The basis of much of today’s railroad signaling is the automatic block system, introduced in 1872 and one of the first examples of automation. It uses track circuits that are short-circuited by the wheels and axles of a train, putting the signals to the rear of the train, and to the front as well on single track, at the danger aspect. A track circuit is made by the two rails of a section of track, insulated at their ends. Electric current, fed into the section at one end, flows through a relay at the opposite end. The wheels of the train will then short-circuit the current supply and de-energize the relay.

In a conventional automatic block system, permissible headway between trains is determined by the fixed length of each block system and is therefore invariable. Modern electronics has made possible a so-called “moving block” system, in which block length is determined not by fixed ground distance but by the relative speeds and distance from each other of successive trains. In a typical moving block system, track devices transmit to receivers on each train continuous coded data on the status of trains ahead. Apparatus on a train compares this data with the train’s own location and speed, projects a safe stopping distance ahead, and continuously calculates maximum speed for maintenance of that headway. Moving block has been devised essentially for urban rapid-transit rail systems with heavy peak-hour traffic and on which maximum train speeds are not high; in such applications its flexibility by comparison with fixed block increases the possible throughput of trains over one track in a given period of time.

To ensure observance of restrictive signals, a basic form of automatic train control has been used by many major railroads since the 1920s. When a signal aspect is restrictive, an electromagnetic device is activated between the rails, which in turn causes an audible warning to sound in the cab of any train passing over it. If the operator fails to respond appropriately, after a short interval the train brakes are applied automatically. A refinement, generally known as automatic train protection (ATP), has been developed since World War II to provide continuous control of train speed. It has been applied principally to busy urban commuter and rapid-transit routes and to European and Japanese intercity high-speed routes. A display in the cab reproduces either the aspects of signals ahead or up to 10 different instructions of speed to be maintained, decelerated to, or accelerated to, according to the state of the track ahead. Failure to respond to a restrictive instruction automatically initiates both power reduction and braking. The cab displays are activated by on-train processing of coded impulses passed through either the running rails or track-mounted cable loops and picked up by inductive coils on the train.
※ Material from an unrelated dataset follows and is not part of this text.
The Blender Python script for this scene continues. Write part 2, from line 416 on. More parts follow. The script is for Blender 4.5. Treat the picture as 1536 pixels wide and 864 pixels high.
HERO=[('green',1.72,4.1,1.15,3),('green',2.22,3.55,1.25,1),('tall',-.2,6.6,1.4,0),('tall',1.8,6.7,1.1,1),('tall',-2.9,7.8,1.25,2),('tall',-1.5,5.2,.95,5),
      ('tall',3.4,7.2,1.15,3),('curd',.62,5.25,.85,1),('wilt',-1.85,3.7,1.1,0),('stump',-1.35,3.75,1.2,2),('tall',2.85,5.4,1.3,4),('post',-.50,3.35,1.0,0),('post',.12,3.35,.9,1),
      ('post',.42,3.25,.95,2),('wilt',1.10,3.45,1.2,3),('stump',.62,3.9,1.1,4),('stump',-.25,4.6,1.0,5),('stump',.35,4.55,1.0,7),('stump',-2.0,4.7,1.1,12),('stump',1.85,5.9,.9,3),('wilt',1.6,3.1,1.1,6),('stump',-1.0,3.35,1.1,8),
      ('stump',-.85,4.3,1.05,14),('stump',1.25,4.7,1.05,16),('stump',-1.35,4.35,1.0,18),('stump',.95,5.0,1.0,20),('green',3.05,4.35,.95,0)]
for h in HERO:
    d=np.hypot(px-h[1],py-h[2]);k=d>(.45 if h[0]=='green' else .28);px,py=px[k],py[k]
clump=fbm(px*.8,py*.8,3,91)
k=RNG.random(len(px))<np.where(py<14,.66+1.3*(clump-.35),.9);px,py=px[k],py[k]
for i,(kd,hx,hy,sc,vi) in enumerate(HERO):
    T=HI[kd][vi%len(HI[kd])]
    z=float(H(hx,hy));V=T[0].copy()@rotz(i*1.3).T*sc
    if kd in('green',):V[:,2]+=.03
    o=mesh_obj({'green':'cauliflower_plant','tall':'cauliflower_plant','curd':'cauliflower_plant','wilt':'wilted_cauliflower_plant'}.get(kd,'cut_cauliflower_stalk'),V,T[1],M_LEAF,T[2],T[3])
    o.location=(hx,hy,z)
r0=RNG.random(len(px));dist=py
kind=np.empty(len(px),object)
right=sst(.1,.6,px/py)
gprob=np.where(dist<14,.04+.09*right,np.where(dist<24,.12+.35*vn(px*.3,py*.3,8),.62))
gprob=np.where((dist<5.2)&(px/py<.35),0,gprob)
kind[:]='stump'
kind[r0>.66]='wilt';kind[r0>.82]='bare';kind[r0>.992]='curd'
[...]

On some high-speed passenger lines the ATP system obviates use of traditional trackside signals.

Among other automatic aids to railroad operation is the infrared “hotbox detector,” which, located at trackside, detects the presence of an overheated wheel bearing and alerts the train crew. The modern hotbox detector identifies the location in the train of the overheating and, employing synthesized voice recording, radios the details to the train crew. Broken flange detectors are used in major terminals to indicate the presence of damaged wheels. Dragging equipment detectors warn crews if a car’s brake rigging or other component is dragging on the track.